● What needs to be done
Set down, exactly as written, the lines from the top of the data to the line that holds "bpy.data.objects.remove(o)", and omit the pictures.

● Information provided
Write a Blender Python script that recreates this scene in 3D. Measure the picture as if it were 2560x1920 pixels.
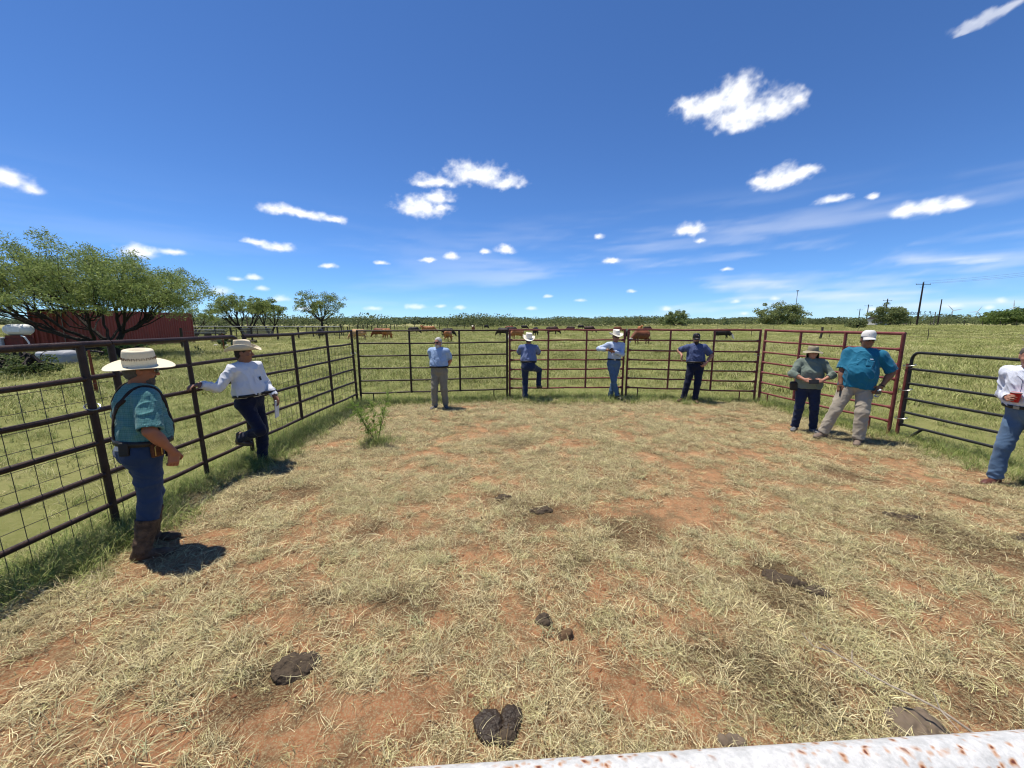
import bpy, bmesh, math, random, time
import numpy as np
from mathutils import Vector, Matrix
T0 = time.time()
random.seed(7); RNG = np.random.default_rng(7)
R = math.radians
scene = bpy.context.scene
for o in list(bpy.data.objects):
    bpy.data.objects.remove(o)

# ---------------------------------------------------------------- camera
CAM_H = 2.0; PITCH = math.atan(154/961.0)
cam = bpy.data.cameras.new('camera'); cam.sensor_width = 36.0; cam.lens = 36*961/2560.0
cam.clip_start = 0.05; cam.clip_end = 12000
camo = bpy.data.objects.new('camera', cam); scene.collection.objects.link(camo)
camo.location = (0, 0, CAM_H); camo.rotation_euler = (R(90)-PITCH, 0, 0)
scene.camera = camo
scene.render.resolution_x = 1024; scene.render.resolution_y = 768

# ---------------------------------------------------------------- sun, exposure
SUN_D = Vector((0.27, -0.15, -1.0))              # shadow shift for one metre of height
sun = bpy.data.lights.new('sun', 'SUN'); sun.energy = 5.0; sun.angle = R(0.53); sun.color = (1.0, .935, .82)
suno = bpy.data.objects.new('sun', sun); scene.collection.objects.link(suno)
suno.rotation_euler = SUN_D.to_track_quat('-Z', 'Y').to_euler()
SUN_EL = math.atan2(1.0, math.hypot(SUN_D.x, SUN_D.y))
SUN_AZ = math.atan2(-SUN_D.x, -SUN_D.y)          # clockwise from +Y
vs = scene.view_settings
vs.view_transform = 'Standard'; vs.look = 'None'; vs.gamma = 1; vs.exposure = 0.30; vs.use_curve_mapping = False
cy = scene.cycles
cy.use_denoising = True; cy.max_bounces = 5; cy.diffuse_bounces = 2; cy.glossy_bounces = 2
cy.transparent_max_bounces = 12; cy.transmission_bounces = 4; cy.caustics_reflective = False; cy.caustics_refractive = False
cy.sample_clamp_indirect = 6
cy.pixel_filter_type = 'BLACKMAN_HARRIS'; cy.filter_width = 1.15

# ---------------------------------------------------------------- sky
def build_sky():
    w = bpy.data.worlds.new('World'); scene.world = w; w.use_nodes = True
    nt = w.node_tree; N = nt.nodes; L = nt.links; N.clear()
    def nd(t, **k):
        n = N.new(t)
        for a, b in k.items(): setattr(n, a, b)
        return n
    sky = nd('ShaderNodeTexSky', sky_type='NISHITA'); sky.sun_disc = False
    sky.sun_elevation = SUN_EL; sky.sun_rotation = SUN_AZ
    sky.altitude = 3000; sky.air_density = 1.0; sky.dust_density = 0.0; sky.ozone_density = 4.0
    hs = nd('ShaderNodeMix', data_type='RGBA', blend_type='MULTIPLY'); hs.inputs[0].default_value = 1      # the phone's cool, saturated rendering of blue
    hs.inputs[7].default_value = (.70, 1.01, 1.36, 1); L.new(sky.outputs[0], hs.inputs[6])
    bg = nd('ShaderNodeBackground'); bg.inputs['Strength'].default_value = .093
    L.new(hs.outputs[2], bg.inputs['Color'])
    out = nd('ShaderNodeOutputWorld'); L.new(bg.outputs[0], out.inputs[0])
    w.cycles.sampling_method = 'MANUAL'; w.cycles.sample_map_resolution = 512
build_sky()

# ---------------------------------------------------------------- materials
MATS = {}
def material(name, col, rough=.7, metal=0.0, col2=None, nscale=8.0, mix=.5, bump=0.0, bscale=40.0, spec=.3, coord='Object', detail=4, sheen=0.0):
    """Principled surface with noise between two real colours and fine relief."""
    if name in MATS: return MATS[name]
    m = bpy.data.materials.new(name); m.use_nodes = True; MATS[name] = m
    nt = m.node_tree; N = nt.nodes; L = nt.links; b = N['Principled BSDF']
    b.inputs['Roughness'].default_value = rough; b.inputs['Metallic'].default_value = metal
    b.inputs['Specular IOR Level'].default_value = spec
    if sheen: b.inputs['Sheen Weight'].default_value = sheen
    tc = N.new('ShaderNodeTexCoord')
    c1 = (*col, 1); c2 = (*(col2 or tuple(x*.78 for x in col)), 1)
    nz = N.new('ShaderNodeTexNoise'); nz.inputs['Scale'].default_value = nscale; nz.inputs['Detail'].default_value = detail; nz.inputs['Roughness'].default_value = .6
    L.new(tc.outputs[coord], nz.inputs['Vector'])
    rp = N.new('ShaderNodeValToRGB'); L.new(nz.outputs['Fac'], rp.inputs[0])
    rp.color_ramp.elements[0].position = max(0, .5-mix*.5); rp.color_ramp.elements[1].position = min(1, .5+mix*.5)
    rp.color_ramp.elements[0].color = c2; rp.color_ramp.elements[1].color = c1
    L.new(rp.outputs[0], b.inputs['Base Color'])
    if bump:
        n2 = N.new('ShaderNodeTexNoise'); n2.inputs['Scale'].default_value = bscale; n2.inputs['Detail'].default_value = 5
        L.new(tc.outputs[coord], n2.inputs['Vector'])
        bp = N.new('ShaderNodeBump'); bp.inputs['Strength'].default_value = bump; bp.inputs['Distance'].default_value = .02
        L.new(n2.outputs['Fac'], bp.inputs['Height']); L.new(bp.outputs[0], b.inputs['Normal'])
    return m
def attr_material(name, attr='tint', rough=.75, spec=.15, trans=0.0, var=.25):
    """Colour stored per blade or leaf in the mesh, varied a little per instance."""
    if name in MATS: return MATS[name]
    m = bpy.data.materials.new(name); m.use_nodes = True; MATS[name] = m
    nt = m.node_tree; N = nt.nodes; L = nt.links; b = N['Principled BSDF']
    b.inputs['Roughness'].default_value = rough; b.inputs['Specular IOR Level'].default_value = spec
    a = N.new('ShaderNodeAttribute'); a.attribute_name = attr
    oi = N.new('ShaderNodeObjectInfo')
    mr = N.new('ShaderNodeMapRange'); L.new(oi.outputs['Random'], mr.inputs[0]); mr.inputs[3].default_value = 1-var; mr.inputs[4].default_value = 1+var
    mx = N.new('ShaderNodeVectorMath'); mx.operation = 'SCALE'; L.new(a.outputs['Color'], mx.inputs[0]); L.new(mr.outputs[0], mx.inputs['Scale'])
    L.new(mx.outputs[0], b.inputs['Base Color'])
    if trans:
        t = N.new('ShaderNodeBsdfTranslucent'); L.new(mx.outputs[0], t.inputs['Color'])
        ms = N.new('ShaderNodeMixShader'); ms.inputs[0].default_value = trans
        L.new(b.outputs[0], ms.inputs[1]); L.new(t.outputs[0], ms.inputs[2]); L.new(ms.outputs[0], N['Material Output'].inputs[0])
    return m
# ---------------------------------------------------------------- scene helpers
COL = scene.collection
def tag(o, label=None, cat=None, group=None, kind=None):
    if label: o['label'] = label
    if cat: o['category'] = cat
    if group: o['group'] = group
    if kind: o['kind'] = kind
    return o
def empty(name, loc=(0,0,0), rz=0.0):
    o = bpy.data.objects.new(name, None); COL.objects.link(o); o.empty_display_size = .2
    o.location = loc; o.rotation_euler = (0, 0, rz); return o
def link(name, me, mat=None, parent=None, loc=None, rot=None):
    o = bpy.data.objects.new(name, me); COL.objects.link(o)
    if mat is not None and not me.materials:
        for q in (mat if isinstance(mat, (list, tuple)) else [mat]): me.materials.append(q)
    if parent is not None: o.parent = parent
    if loc is not None: o.location = loc
    if rot is not None: o.rotation_euler = rot
    return o
def np_mesh(name, V, F, smooth=True, tint=None, mat_idx=None):
    """mesh from arrays; F is (n,3) or (n,4)"""
    V = np.asarray(V, np.float32); F = np.asarray(F, np.int32)
    me = bpy.data.meshes.new(name); n, k = F.shape
    me.vertices.add(len(V)); me.vertices.foreach_set('co', V.ravel())
    me.loops.add(n*k); me.loops.foreach_set('vertex_index', F.ravel())
    me.polygons.add(n); me.polygons.foreach_set('loop_start', np.arange(0, n*k, k, dtype=np.int32))
    if mat_idx is not None: me.polygons.foreach_set('material_index', np.asarray(mat_idx, np.int32))
    me.polygons.foreach_set('use_smooth', np.full(n, bool(smooth)))
    me.update(calc_edges=True)
    if tint is not None:
        at = me.attributes.new('tint', 'FLOAT_COLOR', 'POINT')
        c = np.ones((len(V), 4), np.float32); c[:, :3] = tint; at.data.foreach_set('color', c.ravel())
    return me
class MB:
    """collects simple shapes into one mesh"""
    def __init__(s): s.V = []; s.F = []; s.n = 0
    def add(s, V, F):
        s.V.append(np.asarray(V, float)); s.F += [tuple(i+s.n for i in f) for f in F]; s.n += len(V); return s
    def box(s, c, d, M=None):
        hx, hy, hz = d[0]/2, d[1]/2, d[2]/2
        P = np.array([[x, y, z] for x in (-hx, hx) for y in (-hy, hy) for z in (-hz, hz)])
        if M is not None: P = P @ np.array(M).T
        return s.add(P+np.array(c), [(0,1,3,2),(4,6,7,5),(0,4,5,1),(2,3,7,6),(0,2,6,4),(1,5,7,3)])
    def tube(s, pts, r, seg=10, caps=True, up=None):
        pts = [np.array(p, float) for p in pts]; m = len(pts)
        rs = r if hasattr(r, '__len__') else [r]*m
        V = []; prev = None
        for i, p in enumerate(pts):
            t = pts[min(i+1, m-1)]-pts[max(i-1, 0)]; t = t/(np.linalg.norm(t)+1e-9)
            if prev is None:
                a = np.array([0, 0, 1.]) if abs(t[2]) < .9 else np.array([1., 0, 0])
                u = np.cross(t, a); u /= np.linalg.norm(u)
            else:
                u = prev-t*np.dot(prev, t); u /= (np.linalg.norm(u)+1e-9)
            prev = u; w = np.cross(t, u)
            for k in range(seg):
                a = 2*math.pi*k/seg; V.append(p+rs[i]*(math.cos(a)*u+math.sin(a)*w))
        F = []
        for i in range(m-1):
            for k in range(seg):
                k2 = (k+1) % seg; F.append((i*seg+k, i*seg+k2, (i+1)*seg+k2, (i+1)*seg+k))
        if caps:
            F.append(tuple(range(seg-1, -1, -1))); F.append(tuple((m-1)*seg+k for k in range(seg)))
        return s.add(V, F)
    def lathe(s, prof, seg=20, c=(0,0,0), M=None):
        V = []
        for (r, z) in prof:
            for k in range(seg):
                a = 2*math.pi*k/seg; V.append((r*math.cos(a), r*math.sin(a), z))
        V = np.array(V)
        if M is not None: V = V @ np.array(M).T
        F = []
        for i in range(len(prof)-1):
            for k in range(seg):
                k2 = (k+1) % seg; F.append((i*seg+k, i*seg+k2, (i+1)*seg+k2, (i+1)*seg+k))
        F.append(tuple(range(seg-1, -1, -1))); F.append(tuple((len(prof)-1)*seg+k for k in range(seg)))
        return s.add(V+np.array(c), F)
    def mesh(s, name, smooth=False, angle=40):
        me = bpy.data.meshes.new(name); me.from_pydata([tuple(v) for a in s.V for v in a], [], s.F); me.update()
        if smooth:
            me.polygons.foreach_set('use_smooth', np.ones(len(me.polygons), bool))
            try: me.set_sharp_from_angle(angle=R(angle))
            except Exception: pass
        return me
    def build(s, name, mat, parent=None, smooth=False, loc=None, rot=None, angle=40):
        return link(name, s.mesh(name, smooth, angle), mat, parent, loc, rot)
def bevel(o, w=.01, n=2):
    m = o.modifiers.new('bevel', 'BEVEL'); m.width = w; m.segments = n; m.limit_method = 'ANGLE'; return o
def copy_tree(o, parent=None):
    c = o.copy(); COL.objects.link(c); c.parent = parent
    for ch in o.children: copy_tree(ch, c)
    return c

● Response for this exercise
Write a Blender Python script that recreates this scene in 3D. Measure the picture as if it were 2560x1920 pixels.
import bpy, bmesh, math, random, time
import numpy as np
from mathutils import Vector, Matrix
T0 = time.time()
random.seed(7); RNG = np.random.default_rng(7)
R = math.radians
scene = bpy.context.scene
for o in list(bpy.data.objects):
    bpy.data.objects.remove(o)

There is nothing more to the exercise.